The man managed to attract the attention of the Phoenix crew by waving.

The three-metre boat was tied up alongside the Phoenix until help was called.

The Phoenix sailed out of Grand Harbour in the morning and was greeted by  four leaping dolphins some miles off Malta.

The aim of its operation is not to ferry rescued migrants but for the vessel to act as a station out at sea that will help identify vessels at risk and give first assistance in coordination with the military forces in Malta and Italy.

The Phoenix is equipped with two military style rigid-hull dinghies and two small unmanned helicopters with mounted cameras, which will give the professional crew manning the ship, eyes in the sky over a vast areas at sea.

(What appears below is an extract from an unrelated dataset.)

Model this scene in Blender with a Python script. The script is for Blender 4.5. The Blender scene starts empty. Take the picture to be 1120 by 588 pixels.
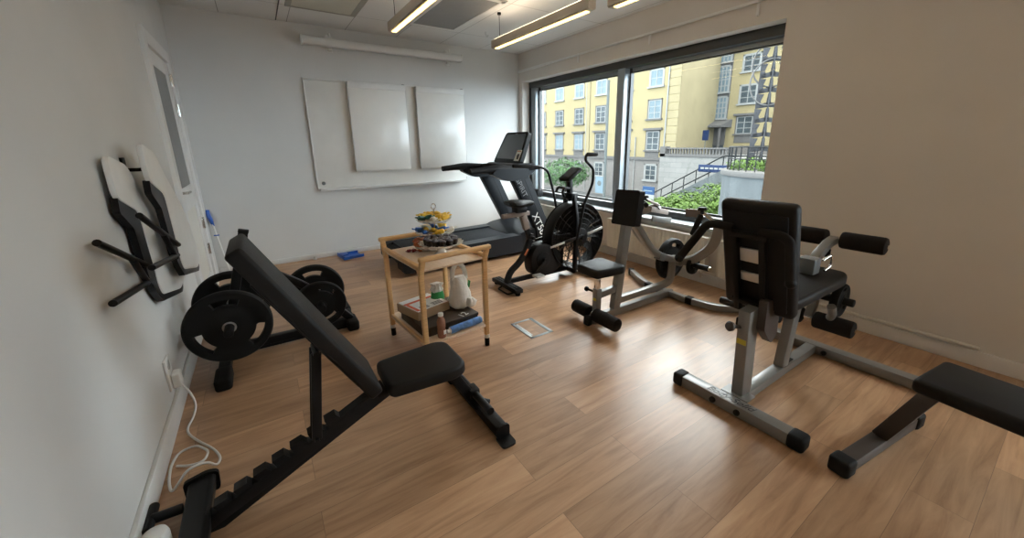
import bpy, bmesh, math, random
from mathutils import Vector, Matrix, noise
R = math.radians
V = Vector
rng = random.Random(7)
scn = bpy.context.scene
COL = scn.collection

# ------------------------------------------------------------------ materials
def nmat(name):
    m = bpy.data.materials.new(name); m.use_nodes = True
    return m, m.node_tree.nodes, m.node_tree.links, m.node_tree.nodes['Principled BSDF']
def mat(name, col, rough=.5, metal=0, spec=.5, var=.0, vscale=8, bump=0, bscale=60, emit=None, estr=0, coat=0, trans=0, stretch=None):
    m, N, L, b = nmat(name)
    c = (*col, 1)
    b.inputs['Base Color'].default_value = c
    b.inputs['Roughness'].default_value = rough
    b.inputs['Metallic'].default_value = metal
    b.inputs['Specular IOR Level'].default_value = spec
    b.inputs['Coat Weight'].default_value = coat
    b.inputs['Transmission Weight'].default_value = trans
    tc = N.new('ShaderNodeTexCoord'); src = tc.outputs['Object']
    if stretch:
        mp = N.new('ShaderNodeMapping'); mp.inputs['Scale'].default_value = stretch
        L.new(src, mp.inputs['Vector']); src = mp.outputs['Vector']
    nz = N.new('ShaderNodeTexNoise'); nz.inputs['Scale'].default_value = vscale; nz.inputs['Detail'].default_value = 4
    L.new(src, nz.inputs['Vector'])
    v = max(var, .03)
    cr = N.new('ShaderNodeValToRGB')
    cr.color_ramp.elements[0].position = .3; cr.color_ramp.elements[1].position = .7
    cr.color_ramp.elements[0].color = (*[x*(1-v) for x in col], 1)
    cr.color_ramp.elements[1].color = (*[min(1, x*(1+v)) for x in col], 1)
    L.new(nz.outputs['Fac'], cr.inputs['Fac']); L.new(cr.outputs['Color'], b.inputs['Base Color'])
    if bump:
        n2 = N.new('ShaderNodeTexNoise'); n2.inputs['Scale'].default_value = bscale; n2.inputs['Detail'].default_value = 3
        L.new(src, n2.inputs['Vector'])
        bp = N.new('ShaderNodeBump'); bp.inputs['Strength'].default_value = bump; bp.inputs['Distance'].default_value = .01
        L.new(n2.outputs['Fac'], bp.inputs['Height']); L.new(bp.outputs['Normal'], b.inputs['Normal'])
    if emit:
        b.inputs['Emission Color'].default_value = (*emit, 1); b.inputs['Emission Strength'].default_value = estr
    return m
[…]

The man heading the operation, retired army commander Martin Xuereb said the camcopters will be able to detect vessels in distress with infrared technology that reads their heat signature.

Once spotted, the cameras will be able to give the crew images large enough to be able to read from a piece of paper in someone's hand.

The Migrant Offshore Aid Station (MOAS) is the brainchild of Chris and Regina Catrambone, Malta-based benefactors who felt compelled to act following last year's tragedies in Lampedusa that killed more than 700 people.
Moved by an appeal from Pope Francis, who described the deaths as shameful, the couple since October poured more than €4 million of their own money to get the project going.

Mr Catrambone said: "Our focus is on the young child who finds himself or herself on an unsafe boat through no fault of their own. We believe they deserve to be saved.

"They might be sent back or face problems in Europe. But at least they did not die at sea."